Traditionnellement, l’interprétation fédérale de la législation disait que les citoyens ne devaient signaler qu’une seule fois aux administrations leur souhait d’obtenir leurs documents en français, pour les obtenir automatiquement dans cette langue ultérieurement. Depuis 1998, des circulaires émanant de ministres de la Communauté flamande ont introduit, unilatéralement, une interprétation beaucoup plus restrictive de la législation, qui est pourtant de compétence exclusivement fédérale. Le cas a été soumis au Conseil d'État, mais, en application du sacro-saint principe territorial, il a été traité par une chambre exclusivement flamande qui l’a évidemment entériné.
Plus de détails ?
Depuis plusieurs mois, l’administration communale utilise un nouveau stratagème non dépourvu de machiavélisme : le recours systématique aux formulaires. Suite à l’arrêt du Conseil d’État du 12 août 1970 (Ginion et consorts), la législation prévoit que, dans les communes de la frontière linguistique, les formulaires doivent être établis exclusivement dans la langue de la région linguistique.
Si, selon la Commission permanente de Contrôle linguistique (avis n° 31.224 du 9 novembre 2000), rien n’empêche une commune de mettre les documents à disposition de ses habitants en assurant elle-même la traduction, il n’en est rien à Fourons où la flamandisation prend le pas sur le bien-être des citoyens.
Ce phénomène auquel le pouvoir communal flamand recourt systématiquement revient à mettre un terme aux facilités administratives accordées aux Francophones fouronnais.

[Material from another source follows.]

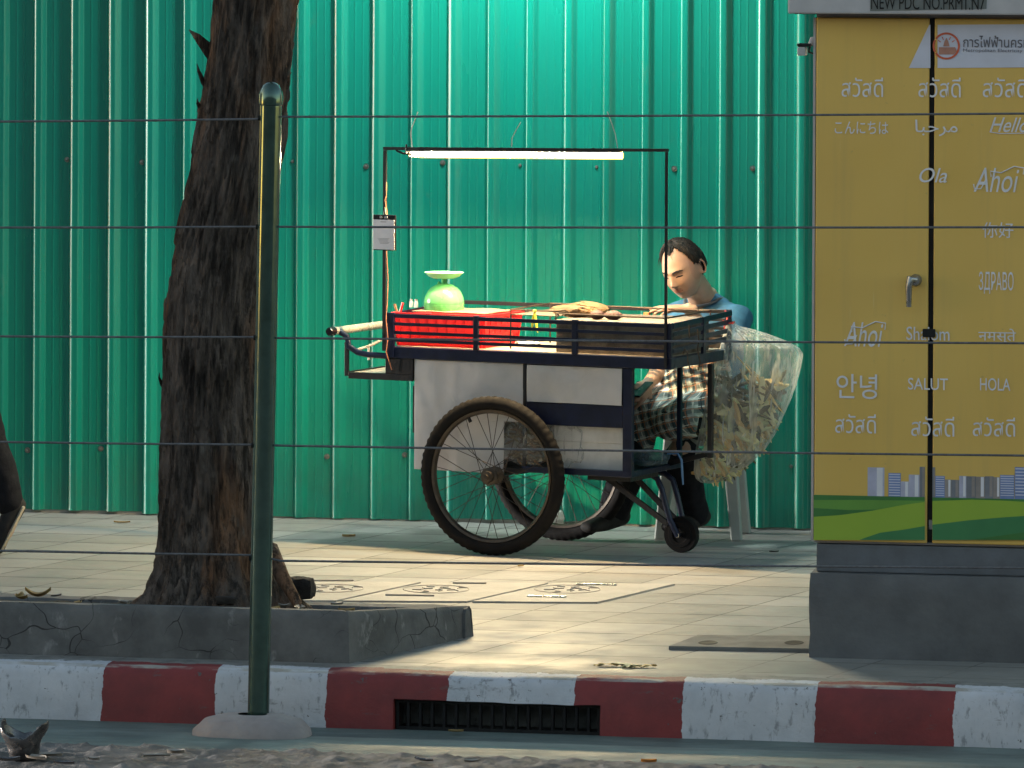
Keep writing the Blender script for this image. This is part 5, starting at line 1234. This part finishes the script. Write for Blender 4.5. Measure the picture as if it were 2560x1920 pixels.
# the see-through rubbish bag on the back right corner
by = (CM @ V((UR+.02, V1, .9))).y - .02
tb = thing('rubbish_bag', 'clear plastic bag full of corn husks hanging from the cart corner', 'rubbish bag', onY(1825, 1205, by)); 
lv = [(806, 1815, 1838), (814, 1816, 1842), (822, 1813, 1880), (836, 1809, 1925), (852, 1805, 1968), (868, 1801, 1998), (884, 1797, 2008), (920, 1789, 2001), (960, 1779, 1990), (1000, 1768, 1975), (1040, 1758, 1958), (1080, 1749, 1940), (1120, 1741, 1914), (1155, 1736, 1880), (1180, 1735, 1845), (1198, 1741, 1815), (1206, 1752, 1790)]
Xp = [l[0] for l in lv]
def bag_pt(py, a, k_=1.0, wob=True):
    l, r = interp(py, Xp, [q[1] for q in lv]), interp(py, Xp, [q[2] for q in lv])
    pl_, pr_ = onY(l, py, by), onY(r, py, by); c_ = (pl_+pr_)/2; hw = (pr_.x-pl_.x)/2*k_
    dpt = min(hw*.62, .10)
    p = V((c_.x + hw*math.cos(a), by + .0 + dpt*math.sin(a), c_.z))
    if wob:
        pleat = .006*math.sin(a*17+1.5*math.sin(py*.02))*max(0, 1-(py-806)/330) + .008*nz((math.cos(a)*2.2, math.sin(a)*2.2, py*.008), 2.2, 3) + .004*nz((math.cos(a)*5, math.sin(a)*5, py*.02), 2.6, 8)
        p += V((math.cos(a)*.3, math.sin(a), 0))*pleat*min(1, hw/.03)
    return p
m = MB(); n = 96; rows_ = list(np.linspace(806, 1206, 90)); vs_ = [bag_pt(py, 2*math.pi*j/n) for py in rows_ for j in range(n)]
K = len(rows_); vs_.append(bag_pt(1209, 0, 0, False))
m.add(vs_, [(i*n+j, i*n+(j+1) % n, (i+1)*n+(j+1) % n, (i+1)*n+j) for i in range(K-1) for j in range(n)] + [((K-1)*n+j, (K-1)*n+(j+1) % n, K*n) for j in range(n)], 0, True)
m.build('bag_film', M['film'], tb, world=True)
m = MB(); rn = random.Random(21)
def strip(m, c_, d_, s_, mi, bend, n=7):
    vs_ = []; nr = d_.cross(s_).normalized()
    for i in range(n):
        t = i/(n-1); w_ = math.sin(math.pi*min(1, .1+t*.85))**.8
        for b_ in (-1, 0, 1): vs_.append(c_ + d_*(t-.5)*2 + s_*b_*w_ + nr*(bend*(t-.5)**2*2 + (.004 if b_ == 0 else 0)))
    m.add(vs_, [(i*3+j, i*3+j+1, (i+1)*3+j+1, (i+1)*3+j) for i in range(n-1) for j in range(2)], mi, True)
for i in range(470):
    py = 940 + (1186-940)*rn.random()**.8; a = rn.uniform(0, 2*math.pi); k_ = (.76 if py < 1120 else .58)*math.sqrt(rn.uniform(.25, 1))
    if py < 1010 and rn.random() < .35: continue
    c_ = bag_pt(py, a, k_, False)
    ang = rn.gauss(-.9, .55) if py > 1080 else rn.gauss(-.6, .8); d_ = V((math.cos(ang), rn.uniform(-.35, .35), math.sin(ang))).normalized()*rn.uniform(.030, .062)
    s_ = V((-math.sin(ang), rn.uniform(-.5, .5), math.cos(ang))).normalized()*rn.uniform(.006, .015)
    mi = rn.choice((0, 0, 1, 1, 1, 2, 3, 3) if py > 1085 else (2, 2, 1, 1, 3, 0) if py > 1010 else (2, 3, 2, 1))
    strip(m, c_, d_, s_, mi, rn.uniform(-.02, .02))
for (px, py, dx, dy, wd) in ((1900, 940, 55, 60, .026), (1880, 930, 75, 100, .02), (1915, 970, 45, 70, .02), (1870, 950, 30, 50, .02), (1940, 1010, 30, 40, .016)):
    a = onY(px-dx*.6, py-dy*.5, by-.06); b_ = onY(px+dx*.6, py+dy*.6, by-.045); strip(m, (a+b_)/2, (b_-a)/2, V((.6, .1, -.5)).normalized()*wd, 3, -.015, 9)
o = m.build('husk_filling', [M['husk_green'], M['husk_pale'], M['husk_dark'], M['husk_gold']], tb, world=True); o['kind'] = 'stuff'
m = MB(); kn = onY(1825, 808, by); ck = CM @ V((UR+.001, V1-.01, .95))
m.tube([ck, onY(1813, 778, by), onY(1818, 792, by), kn + V((-.012, -.016, 0)), kn + V((.014, -.018, .002)), kn + V((.016, .014, .004)), kn + V((-.012, .014, 0)), kn + V((-.014, -.014, -.006))], .0042, 8)
m.tube([kn + V((-.01, -.018, 0)), onY(1808, 800, by-.02), onY(1812, 822, by-.02)], .003, 6); m.build('string', M['red_string'], tb, world=True)
# plastic stool under the man
st = onZ(1772, 1338); SX, SYY = st.x - .02, 21.49
stl = thing('stool', 'grey plastic stool under the seated man by the hoarding', 'stool', (SX, SYY, 0))
m = MB(); m.box(-.145, .145, -.145, .145, .425, .445); m.build('seat', M['stool'], stl, bevel=.01)
for sx, sy in ((-1, -1), (1, -1), (1, 1), (-1, 1)):
    m = MB(); w0, w1_ = .040, .030; vs_ = []
    for z, c_, w_ in ((0, .160, w1_), (.424, .118, w0)):
        for a, b_ in ((-1,-1),(1,-1),(1,1),(-1,1)): vs_.append((sx*c_ + a*w_*.75, sy*c_*.9 + b_*w_*.75, z))
    m.add(vs_, [(3,2,1,0),(4,5,6,7),(0,1,5,4),(1,2,6,5),(2,3,7,6),(3,0,4,7)]); m.build('leg', M['stool'], stl, bevel=.006)
for y in (-.12, .12): m = MB(); m.box(-.10, .10, y-.005, y+.005, .385, .424); m.build('apron_rail', M['stool'], stl)
# ================================================================== people
def facing(theta, pitch=0.0, roll=0.0):
    fh = -_F*math.cos(theta) - _R*math.sin(theta); s = _R*math.cos(theta) - _F*math.sin(theta)
    f = fh*math.cos(pitch) - _U*math.sin(pitch); t = _U*math.cos(pitch) + fh*math.sin(pitch)
    Rr = Matrix.Rotation(roll, 3, f); return f, Rr @ s, Rr @ t
AF, AS, AT = .098, .076, .119
def wid(tn):      # jaw narrows downwards
    return 1.0 - .17*max(0, min(1, (-tn-.2)/.8))**1.3 - .0*tn
def gs(s, t, s0, t0, ws, wt): return math.exp(-((s-s0)/ws)**2 - ((t-t0)/wt)**2)
def feat(s, t):
    a = abs(s)
    v = .024*gs(s, t, 0, -.024, .0105, .0120) + .013*gs(s, t, 0, -.006, .0075, .018) + .008*gs(a, t, .0125, -.028, .006, .007)
    v += .006*gs(a, t, .026, .031, .026, .008) + .003*gs(s, t, 0, .026, .012, .01)
    v -= .011*gs(a, t, .031, .012, .014, .010); v += .006*gs(a, t, .032, .011, .010, .0065)
    v += .004*gs(a, t, .043, -.024, .018, .018)
    v += .0085*gs(s, t, 0, -.0490, .021, .0055) + .0080*gs(s, t, 0, -.0620, .018, .0060) - .0050*gs(s, t, 0, -.0555, .024, .0026)
    v -= .004*gs(a, t, .028, -.052, .008, .012) - .009*gs(s, t, 0, -.103, .022, .014)
    v -= .004*gs(s, t, 0, -.077, .02, .007)
    return v
def head_pt(df, ds, dt, off=0.0):
    s = ds*AS*wid(dt); t = dt*AT; f = df*AF
    if df > 0:
        f *= 1 - .10*max(0, dt)**2
        w_ = min(1, df/.45); w_ = w_*w_*(3-2*w_); f += feat(s, t)*w_ - .004*w_*0
    else:
        low = max(0, (-dt-.15)/.85); f *= 1 - .55*low; f += .0
    if dt < -.2: f += .012*min(1, (-dt-.2)/.6)
    n = V((df/AF, ds/AS, dt/AT)).normalized()
    return V((f, s, t)) + n*off
def front(s, t):
    dt = t/AT; ds = s/(AS*wid(dt)); df = math.sqrt(max(0.0, 1-ds*ds-dt*dt)); k_ = math.sqrt(ds*ds+dt*dt+df*df)
    return head_pt(df, ds, dt)
def add_head(mb, O, f, s, t, nu=96, nv=72):
    vs_ = []
    for i in range(nv+1):
        th = math.pi*i/nv
        for j in range(nu):
            g_ = 2*math.pi*j/nu; p = head_pt(math.sin(th)*math.cos(g_), math.sin(th)*math.sin(g_), math.cos(th)); vs_.append(O + f*p.x + s*p.y + t*p.z)
    mb.add(vs_, [(i*nu+j, (i+1)*nu+j, (i+1)*nu+(j+1) % nu, i*nu+(j+1) % nu) for i in range(nv) for j in range(nu)], 0, True)
    for sg_ in (-1, 1):      # ears: rim, lobe, bowl
        c_ = O + s*(sg_*.076) + t*(-.010) + f*(-.012); ax = (s*sg_*.75 - f*.66).normalized()
        rim_ = []
        for i in range(15):
            a = math.pi*(-.62 + 1.30*i/14); rr = (.031 if a > 0 else .027)
            rim_.append(c_ + t*(math.sin(a)*rr) + (-f*.75 + s*sg_*.35)*(math.cos(a)*.019 + .004) + ax*.006)
        mb.loft(rim_, [.0048]*13 + [.0065, .006], ref=s, n=8)
        mb.loft([c_ + t*.020 - f*.004, c_ - t*.0 - f*.004, c_ - t*.022 + f*.001], [(.004, .010), (.004, .011), (.005, .007)], ref=s, n=10)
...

Le 9 mai 2007, le Parlement flamand a encore ajouté une couche (document 1199 (2006-2007) - n° 2) en insistant sur le prééminence du néerlandais dans la périphérie et dans les communes à facilités et en demandant de renforcer le caractère néerlandais de toutes ces communes. En application de cette politique de néerlandisation, la commune de Renaix, pourtant dotée d’un régime à facilités et donc légalement obligée de faire son affichage en néerlandais et en français, a remplacé les inscriptions bilingues par des inscriptions unilingues néerlandophones en ce mois d’avril 2008.